We need not, however, take such an expansive view here. Instructed by this legislative purpose, we are satisfied that a bottle comes within the specific proscription of the bludgeon. A bludgeon is defined in Webster's Third New International Dictionary, Unabridged (1971) as "a short stick used as a weapon, usually having one thick, heavy, or loaded end * * * any similar weapon." We see no difficulty in the fact that a bottle is not a "stick": its dangerous likeness to a weapon of wood, with its thick end and conveniently moulded-to-the-grasp neck provides a similarity which well accommodates the definition.
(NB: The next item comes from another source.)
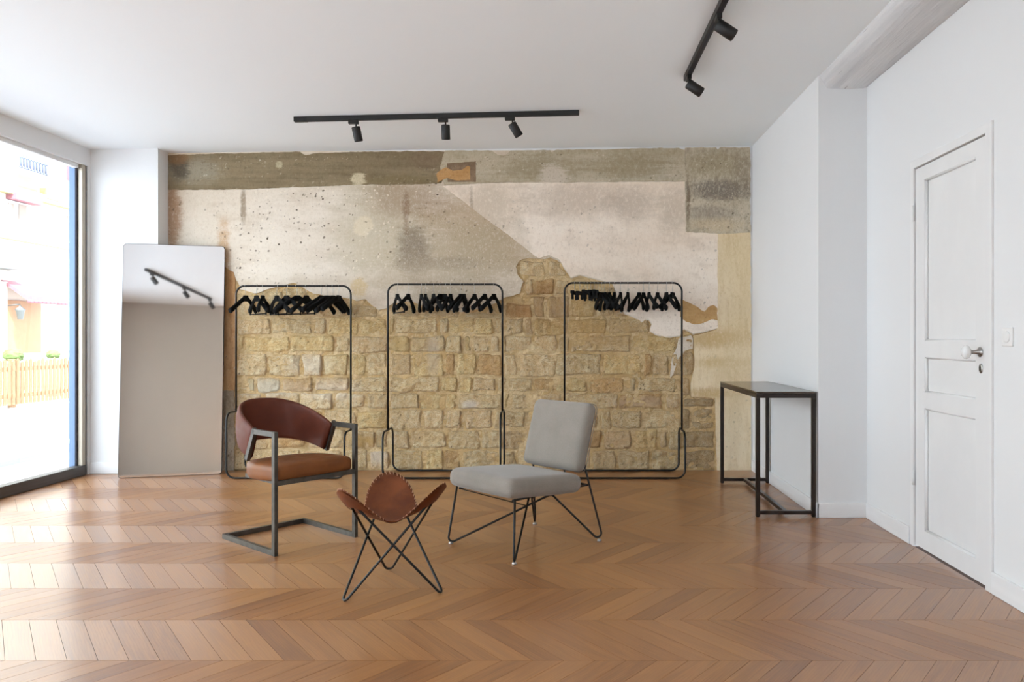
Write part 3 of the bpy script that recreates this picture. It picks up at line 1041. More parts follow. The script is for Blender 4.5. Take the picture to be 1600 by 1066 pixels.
gm = bpy.data.materials.new('clear_window_glass')
gm.use_nodes = True
gn = gm.node_tree.nodes
gn.remove(gn['Principled BSDF'])
tr = gn.new('ShaderNodeBsdfTransparent'); tr.inputs[0].default_value = (0.97, 0.98, 0.98, 1)
gl = gn.new('ShaderNodeBsdfGlossy'); gl.inputs['Roughness'].default_value = 0.01
fr = gn.new('ShaderNodeFresnel'); fr.inputs[0].default_value = 1.45
mx = gn.new('ShaderNodeMixShader')
lk = gm.node_tree.links
bf = gn.new('ShaderNodeNewGeometry'); iv = gn.new('ShaderNodeMath'); iv.operation = 'SUBTRACT'; iv.inputs[0].default_value = 1.0
mu = gn.new('ShaderNodeMath'); mu.operation = 'MULTIPLY'
lk.new(bf.outputs['Backfacing'], iv.inputs[1]); lk.new(iv.outputs[0], mu.inputs[0]); lk.new(fr.outputs[0], mu.inputs[1])
lk.new(mu.outputs[0], mx.inputs[0]); lk.new(tr.outputs[0], mx.inputs[1]); lk.new(gl.outputs[0], mx.inputs[2])
lk.new(mx.outputs[0], gn['Material Output'].inputs[0])
for (a, b) in ((wy0 + 0.05, 3.02), (3.07, WY1 - 0.075)):
    MB().box((XL - 0.058, a, 0.086), (XL - 0.052, b, 2.655)).build('pane', gm, win)

added_win = struct_empty('added_window', 'unseen glazed opening added behind the viewer for more daylight')  # added, out of view: extra daylight for the back wall and ceiling
for (lo, hi) in (((FX0, YR - 0.13, FZ0), (FX0 + 0.05, YR - 0.07, FZ1)), ((FX1 - 0.05, YR - 0.13, FZ0), (FX1, YR - 0.07, FZ1)),
                 ((FX0 + 0.05, YR - 0.13, FZ0), (FX1 - 0.05, YR - 0.07, FZ0 + 0.05)), ((FX0 + 0.05, YR - 0.13, FZ1 - 0.05), (FX1 - 0.05, YR - 0.07, FZ1))):
    MB().bevel_box(lo, hi, 0.003).build('window_frame', M_alu, added_win)
MB().box((FX0 + 0.05, YR - 0.103, FZ0 + 0.05), (FX1 - 0.05, YR - 0.097, FZ1 - 0.05)).build('pane', gm, added_win)

# ------------------------------------------------------------------ street outside
M_road = simple_mat('pale_asphalt', rgb(112, 112, 120), 0.9, var=0.08, scale=20)
M_pave = simple_mat('light_pavement', rgb(205, 203, 200), 0.9, var=0.06, scale=6)
M_kerb = simple_mat('granite_kerb', rgb(150, 142, 136), 0.85, var=0.08, scale=10)
M_line = simple_mat('white_road_paint', (0.75, 0.75, 0.75, 1), 0.7)
M_fence = simple_mat('golden_pine', rgb(130, 100, 70), 0.7, var=0.15, scale=5)
M_facade = simple_mat('cream_render', rgb(200, 193, 178), 0.9, var=0.03, scale=2)
M_band = simple_mat('pale_yellow_stone', rgb(160, 150, 112), 0.9, var=0.04, scale=2)
M_shopfront = simple_mat('orange_shopfront_paint', rgb(150, 112, 78), 0.6, var=0.06)
M_awning = simple_mat('pink_red_canvas', rgb(150, 98, 104), 0.8, var=0.05)
M_redsign = simple_mat('red_banner', rgb(148, 84, 92), 0.7)
M_greysign = simple_mat('grey_signboard', rgb(106, 109, 107), 0.6)
M_winframe = simple_mat('white_window_frame', (0.7, 0.7, 0.7, 1), 0.6)
M_curtain = simple_mat('taupe_curtain', rgb(134, 120, 108), 0.9, var=0.1, scale=30)
M_railing = simple_mat('blue_grey_iron', rgb(104, 110, 130), 0.6)
M_leaf = simple_mat('box_shrub_leaf', rgb(92, 112, 58), 0.8, var=0.35, scale=25)
M_pot = simple_mat('pale_planter', rgb(150, 140, 126), 0.8)

def ground(name, lo, hi, mat, label):
    return tag(MB().box(lo, hi).build(name, mat), label, kind='structure')
ground('near_pavement', (-5.35, -8, -0.12), (XL - 0.12, 30, -0.03), M_pave, 'pale pavement outside the window')
ground('rear_pavement', (XL - 0.12, -9, -0.12), (4.0, YR - 0.2, -0.03), M_pave, 'pavement outside the wall behind the viewer')
road = ground('road', (-8.8, -8, -0.2), (-5.35, 30, -0.09), M_road, 'pale grey street')
MB().box((-6.36, -8, -0.0905), (-6.08, 30, -0.086)).build('road_marking', M_line, road)
ground('kerb', (-9.02, -8, -0.2), (-8.8, 30, 0.055), M_kerb, 'kerb on the far side of the street')
ground('far_pavement', (-12.0, -8, -0.2), (-9.02, 30, 0.05), M_pave, 'pavement on the far side of the street')

fence = thing('picket_fence', 'golden wooden picket fence along the far pavement', 'fence', (-9.12, 12.8, 0.05))
fy0, fy1 = -3.2, 3.0
y = fy0
k = 0
while y < fy1:
    top = 0.74 + 0.02 * ((k * 7) % 3)
    mb = MB()
    mb.add([(0, y, 0.05), (0, y + 0.062, 0.05), (0, y + 0.062, top), (0, y + 0.031, top + 0.03), (0, y, top),
            (0.018, y, 0.05), (0.018, y + 0.062, 0.05), (0.018, y + 0.062, top), (0.018, y + 0.031, top + 0.03), (0.018, y, top)],
           [(0, 1, 2, 3, 4), (9, 8, 7, 6, 5), (0, 5, 6, 1), (1, 6, 7, 2), (2, 7, 8, 3), (3, 8, 9, 4), (4, 9, 5, 0)])
    mb.build('picket', M_fence, fence)
    y += 0.098
    k += 1
for y in (-3.2, -1.95, -0.42, 1.1, 2.6):
    MB().bevel_box((-0.10, y, 0), (-0.015, y + 0.09, 0.80), 0.006).build('post', M_fence, fence)
for z in (0.16, 0.60):
    MB().box((-0.04, fy0, z), (-0.001, fy1, z + 0.07)).build('fence_rail', M_fence, fence)

BX = -11.6
def by(px): return BX * F / (px - 890)                 # along the facade
def bz(py, px): return H - (py - 530) * by(px) / F     # height on the facade
bld = thing('building', 'pale building with shopfront and balcony across the street', 'building', (BX, 16.5, 0.05))
bld_off = Vector((BX, 16.5, 0.05))
def bbox(name, mat, px0, px1, py0, py1, d0, d1, parent=bld):
    pm = (px0 + px1) / 2
    y0, y1 = by(px0), by(px1)
    z0, z1 = bz(py1, pm), bz(py0, pm)
    return MB().box((-d1, y0 - bld_off.y, z0 - bld_off.z), (-d0, y1 - bld_off.y, z1 - bld_off.z)).build(name, mat, parent)
MB().box((-3.0, -11, 0), (0, 10, 7.6)).build('facade_wall', M_facade, bld)
bbox('cornice', M_band, -60, 150, 300, 312, -0.16, 0.05)
bbox('string_course', M_band, -60, 150, 374, 380, -0.10, 0.05)
bbox('stone_panel', M_band, 8, 54, 268, 296, -0.05, 0.02)
bbox('stone_panel', M_band, 62, 80, 296, 312, -0.17, 0.02)
w1 = bbox('window', M_winframe, 6, 42, 316, 372, -0.05, 0.02)
bbox('curtain', M_curtain, 9, 17, 318, 352, -0.07, 0.0, w1)
bbox('curtain', M_curtain, 25, 37, 320, 370, -0.07, 0.0, w1)
bbox('window_blind', M_awning, 9, 51, 306, 316, -0.22, 0.02)
w2 = bbox('window', M_winframe, 99, 112, 336, 380, -0.05, 0.02)
bbox('curtain', M_curtain, 101, 110, 338, 376, -0.07, 0.0, w2)
bbox('red_banner', M_redsign, 90, 95, 240, 282, -0.25, -0.20)
bbox('red_banner', M_redsign, 99, 114, 255, 282, -0.22, -0.20)
bbox('signboard', M_greysign, -30, 14, 410, 420, -0.30, 0.0)
bbox('shopfront', M_shopfront, -10, 62, 470, 552, -0.03, 0.02)
bbox('shop_pillar', M_facade, -10, 4, 440, 575, -0.10, 0.02)
bbox('shop_window', M_winframe, 66, 112, 480, 548, -0.03, 0.02)
aw = MB()
a0, a1 = by(2), by(66)
az0, az1 = bz(472, 30), bz(440, 30)
av = []
for (y, s) in ((a0, 0), (a1, 0)):
    av += [(0.0, y - bld_off.y, az1 - bld_off.z), (0.55, y - bld_off.y, az0 - bld_off.z + 0.12), (0.55, y - bld_off.y, az0 - bld_off.z), (0.0, y - bld_off.y, az1 - bld_off.z - 0.05)]
aw.add(av, [(0, 1, 5, 4), (1, 2, 6, 5), (2, 3, 7, 6), (3, 0, 4, 7), (0, 3, 2, 1), (4, 5, 6, 7)])
for i in range(10):
    y = a0 + (a1 - a0) * (i + 0.5) / 10 - bld_off.y
    aw.tube([(0.552, y, az0 - bld_off.z + 0.03), (0.552, y, az0 - bld_off.z - 0.04)], [0.07, 0.05], 8)
aw.build('awning', M_awning, bld)
bal = MB()
for i in range(9):
    y = by(10) + (by(50) - by(10)) * i / 8 - bld_off.y
    bal.tube([(0.30, y, bz(268, 30) - bld_off.z), (0.30, y, bz(232, 30) - bld_off.z)], 0.022, 6)
for py in (233, 252, 267):
    bal.tube([(0.30, by(8) - bld_off.y, bz(py, 30) - bld_off.z), (0.30, by(52) - bld_off.y, bz(py, 30) - bld_off.z)], 0.022, 6)
bal.build('balcony_railing', M_railing, bld)
lan = MB()
ly, lz = by(9) - bld_off.y, bz(490, 9) - bld_off.z
lan.lathe([(0.05, -0.12), (0.08, 0.06), (0.10, 0.08), (0.03, 0.14), (0.01, 0.17)], 8, Matrix.Translation((0.30, ly, lz)))
lan.tube([(0.02, ly, lz + 0.16), (0.30, ly, lz + 0.19)], 0.012, 6)
lan.build('wall_lantern', M_greysign, bld)

def shrub(px, X, label, r):
    Y = X * F / (px - 890)
    t = thing('potted_shrub', label, 'plant', (X, Y, 0.05))
    MB().lathe([(0.13, 0), (0.17, 0.30), (0.18, 0.74), (0.15, 0.75)], 14).build('planter', M_pot, t)
    mb = MB()
    bm = bmesh.new()
    bmesh.ops.create_icosphere(bm, subdivisions=4, radius=r)
    for v in bm.verts:
        v.co *= 1 + 0.16 * noise.noise(v.co * 22) + 0.06 * noise.noise(v.co * 60)
        v.co.z = v.co.z * 0.8 + 0.75 + r * 0.6
    bm.verts.index_update()
    mb.add([v.co.copy() for v in bm.verts], [[v.index for v in f.verts] for f in bm.faces], True)
    bm.free()
    mb.build('foliage', M_leaf, t)
shrub(21, -9.75, 'clipped green shrub behind the fence beside the orange shopfront', 0.15)
shrub(83, -10.2, 'smaller pale green shrub behind the fence, nearer the window edge', 0.12)

# ------------------------------------------------------------------ track lights
def spot(parent, at_, d, roll=0.0):
    """one lamp: adapter under the track, stem, barrel pointing along d"""
    at_ = Vector(at_)
    d = Vector(d).normalized()
    ax = parent_axis
    ad = MB()
    M0 = Matrix.Translation(at_) @ Matrix.Rotation(ax, 4, 'Z')
    ad.bevel_box((-0.045, -0.014, -0.028), (0.030, 0.014, 0.0), 0.003, M0)
    sp = ad.build('spotlight', M_track, parent)
    pv = at_ + Vector((0, 0, -0.060)) + M0.to_3x3() @ Vector((0.012, 0, 0))
    MB().cyl(pv + Vector((0, 0, 0.034)), pv + Vector((0, 0, -0.004)), 0.006, 10).build('stem', M_track, sp)
    up = Vector((0, 0, 1))
    rot = Vector((0, 0, 1)).rotation_difference(d).to_matrix().to_4x4()
    Mb = Matrix.Translation(pv) @ rot
    MB().lathe([(0.0, -0.012), (0.028, -0.012), (0.0325, -0.006), (0.0325, 0.095), (0.030, 0.098), (0.028, 0.092), (0.0, 0.088)], 24, Mb).build('lamp_barrel', M_track, sp)
    MB().lathe([(0.0, 0.0885), (0.026, 0.0885), (0.026, 0.0895), (0.0, 0.0895)], 20, Mb).build('lens', M_lens, sp)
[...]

Conversely, we cannot conceive that the Legislature meant to interdict, for instance, a piece of plastic formed and colored to imitate a short stick with a heavy end — "toy or imitation" of a bludgeon — but did not intend to include a club-shaped weapon simply because it was made of glass and called a bottle.

In People v. Grubb, 63 Cal.2d 614, 47 Cal. Rptr. 772, 408 P.2d 100 (Sup. Ct.